To understand Quantum, you have to understand the computer (or phone, or tablet) you are using right now (Classical Computing).

  • Classical (The Bit): Your phone runs on Bits. A bit is a switch. It is either 0 (Off) or 1 (On). Everything you see - this text, your photos, your bank account - is just billions of switches flicking on and off.

  • Quantum (The Qubit): A Quantum computer uses Qubits. Thanks to a property called Superposition, a Qubit can be 0 and 1 at the same time.

The Coin Metaphor

Imagine a coin.

  • Classical Computer: The coin is flat on the table. It is either Heads or Tails. It cannot be both.

  • Quantum Computer: The coin is spinning on the table. While it is spinning, is it Heads or Tails? It is both and neither. It is in a state of probability.

The Setup (Superposition)

The concept of qubits equating to computation is one of the more difficult concepts to grasp in quantum computing. The secret is that a quantum computer doesn't calculate based on the position of the "bit", but in the interface.

Another analogy: Imagine a lake. You throw a rock in. The ripples, rather than the rock, represent the calculation.

  • Binary: You throw one rock, watch the ripple, then throw another.

  • Quantum: You throw a handful of gravel. Ripples spread out from every pebble at once.

The Algorithm (Interference)

Quantum algorithms (like the ones used to crack encryption) are designed to manipulate those ripples.

  • Constructive Interference: When two waves meet peak-to-peak, they combine into a huge wave.

  • Destructive Interference: When a peak meets a trough, they cancel each other out and the water goes flat.


The goal of a quantum algorithm is to mathematically choreograph these waves so that:

  1. The Wrong Answers (destructive interference) crash into each other and cancel out to zero.

  2. The Right Answer (constructive interference) amplifies into a massive wave.

The Measurement (The Collapse)

At the end of the calculation, you still have a "spinning coin." But because of the Interference phase, you have rigged the coin.

Instead of a 50/50 chance, you have manipulated the probability wave so that the "Right Answer" has a 99.9% probability and the "Wrong Answers" have a 0.1% probability.

When you finally look at the coin (Measurement), the state collapses.
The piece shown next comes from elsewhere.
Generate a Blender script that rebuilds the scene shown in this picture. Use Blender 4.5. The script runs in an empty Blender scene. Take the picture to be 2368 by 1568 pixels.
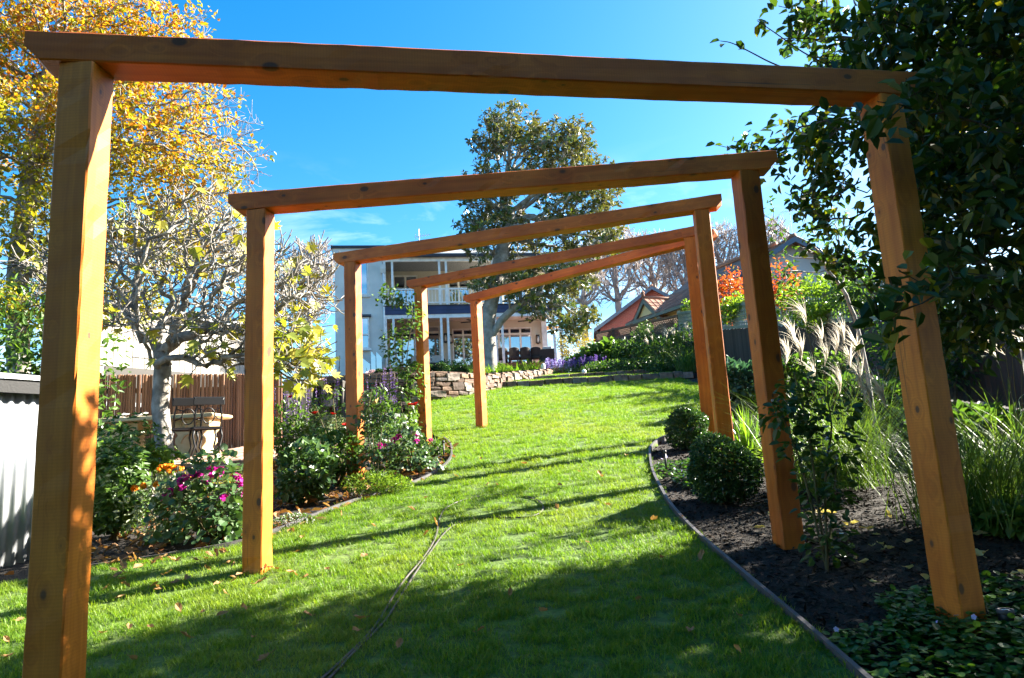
import bpy, math, random
import numpy as np
from mathutils import Matrix, Vector

S = bpy.context.scene
C = S.collection
PI = math.pi
rad = math.radians

# ------------------------------------------------------------------ camera
F, CX, CY = 1578.0, 1183.5, 784.0
PITCH, ROLL = math.atan(F / 9300.0), -math.atan(0.0545)
EYE = Vector((0, 0, 1.37))
RM = Matrix.Rotation(PI / 2 + PITCH, 3, 'X') @ Matrix.Rotation(ROLL, 3, 'Z')
cam_d = bpy.data.cameras.new('camera')
cam_d.sensor_width = 36.0
cam_d.lens = 24.0
cam_d.clip_start = 0.05
cam_d.clip_end = 3000
cam = bpy.data.objects.new('camera', cam_d)
cam.matrix_world = Matrix.Translation(EYE) @ RM.to_4x4()
C.objects.link(cam)
S.camera = cam

# ------------------------------------------------------------------ sky, sun, exposure
SUN_AZ, SUN_EL = rad(21), rad(31)          # azimuth from +X towards +Y
TO_SUN = Vector((math.cos(SUN_EL) * math.cos(SUN_AZ), math.cos(SUN_EL) * math.sin(SUN_AZ), math.sin(SUN_EL)))
W = bpy.data.worlds.new('World')
S.world = W
W.use_nodes = True
wn, wl = W.node_tree.nodes, W.node_tree.links
wn.clear()
sky = wn.new('ShaderNodeTexSky')
sky.sky_type = 'NISHITA'
sky.sun_disc = False
sky.sun_elevation = SUN_EL
sky.sun_rotation = PI / 2 - SUN_AZ
sky.altitude = 100
sky.air_density = 1.0
sky.dust_density = 1.0
sky.ozone_density = 1.6
hsv = wn.new('ShaderNodeHueSaturation')
hsv.inputs['Hue'].default_value = 0.494
hsv.inputs['Saturation'].default_value = 1.5
bg = wn.new('ShaderNodeBackground')
bg.inputs['Strength'].default_value = 0.05
wo = wn.new('ShaderNodeOutputWorld')
wl.new(sky.outputs[0], hsv.inputs['Color'])
# thin wisps of high cloud
tc = wn.new('ShaderNodeTexCoord')
mp = wn.new('ShaderNodeMapping')
mp.inputs['Scale'].default_value = (2.2, 2.2, 7.0)
nz = wn.new('ShaderNodeTexNoise')
nz.inputs['Scale'].default_value = 2.2
nz.inputs['Detail'].default_value = 5
nz.inputs['Roughness'].default_value = 0.62
nz.inputs['Distortion'].default_value = 0.7
cr = wn.new('ShaderNodeValToRGB')
cr.color_ramp.elements[0].position = 0.5
cr.color_ramp.elements[0].color = (0, 0, 0, 1)
cr.color_ramp.elements[1].position = 0.85
cr.color_ramp.elements[1].color = (0.75, 0.75, 0.75, 1)
mx = wn.new('ShaderNodeMix')
mx.data_type = 'RGBA'
mx.inputs['B'].default_value = (9.0, 9.6, 10.2, 1)
wl.new(tc.outputs['Generated'], mp.inputs[0])
wl.new(mp.outputs[0], nz.inputs[0])
wl.new(nz.outputs[0], cr.inputs[0])
sx_ = wn.new('ShaderNodeSeparateXYZ')
lowm = wn.new('ShaderNodeMapRange')
lowm.inputs['From Min'].default_value = 0.12
lowm.inputs['From Max'].default_value = 0.42
lowm.inputs['To Min'].default_value = 1.0
lowm.inputs['To Max'].default_value = 0.0
wl.new(tc.outputs['Generated'], sx_.inputs[0])
wl.new(sx_.outputs[2], lowm.inputs[0])
cm = wn.new('ShaderNodeMath')
cm.operation = 'MULTIPLY'
wl.new(cr.outputs[0], cm.inputs[0])
wl.new(lowm.outputs[0], cm.inputs[1])
wl.new(cm.outputs[0], mx.inputs['Factor'])
wl.new(hsv.outputs[0], mx.inputs['A'])
wl.new(mx.outputs['Result'], bg.inputs[0])
wl.new(bg.outputs[0], wo.inputs[0])

sun_d = bpy.data.lights.new('sun', 'SUN')
sun_d.energy = 5.0
sun_d.angle = rad(0.53)
sun_d.color = (1.0, 0.93, 0.80)
sun = bpy.data.objects.new('sun', sun_d)
sun.rotation_euler = TO_SUN.to_track_quat('Z', 'Y').to_euler()
sun.location = TO_SUN * 60
C.objects.link(sun)

vs = S.view_settings
vs.view_transform = 'Standard'
vs.look = 'None'
vs.gamma = 1.0
vs.use_curve_mapping = False
vs.exposure = 2.85
S.cycles.max_bounces = 5
S.cycles.diffuse_bounces = 3
S.cycles.transmission_bounces = 3
S.cycles.transparent_max_bounces = 6
S.cycles.glossy_bounces = 2
S.cycles.caustics_reflective = False
S.cycles.caustics_refractive = False
S.cycles.use_denoising = True
S.cycles.sample_clamp_indirect = 6.0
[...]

Because you amplified the probability of the right answer, the computer "chooses" that state.

The Summary

In Binary, you are looking for a needle in a haystack by picking up one piece of hay at a time. In Quantum, you are vibrating the entire haystack at a specific frequency that makes the hay turn transparent and the needle glow red.

You don't check the answers; you force the incorrect answers to delete themselves.

Why Speed Matters (The Maze)

Why do we care about spinning coins? Because it changes how we solve problems. Imagine you are trying to find the exit to a massive maze.

  • The Classical Mouse: Enters the maze. Hits a wall. Turns back. Tries a new path. It tests one path at a time. Depending on the size of the maze, it might take a million years to find the exit.

  • The Quantum Mouse: Because of that "Heads and Tails" state, the Quantum mouse effectively splits into a million versions of itself and runs every possible path simultaneously. It finds the exit in 1 second.

The "Compliance" Nightmare: Q-Day

This is where my "Quality and Compliance" alarm bells ring. Currently, the entire internet (your banking, your passwords, government secrets) is protected by Encryption. Encryption works because it involves math that is incredibly hard for a Classical Mouse to solve (factoring massive prime numbers). It could take a supercomputer 10,000 years to crack your bank password.

The Risk: A Quantum Computer can run that "maze" in seconds. Once a stable Quantum Computer comes online (an event experts call "Q-Day"), standard encryption becomes obsolete instantly. Every password, every secure file, every crypto wallet becomes an open book.

The Takeaway

Quantum Computing isn't just a faster PC; it is a different species of logic. We aren't quite there yet (current quantum computers are unstable and require temperatures colder than deep space), but the clock is ticking. The race right now isn't just to build the machine; it's to build the new lock before the master key is forged.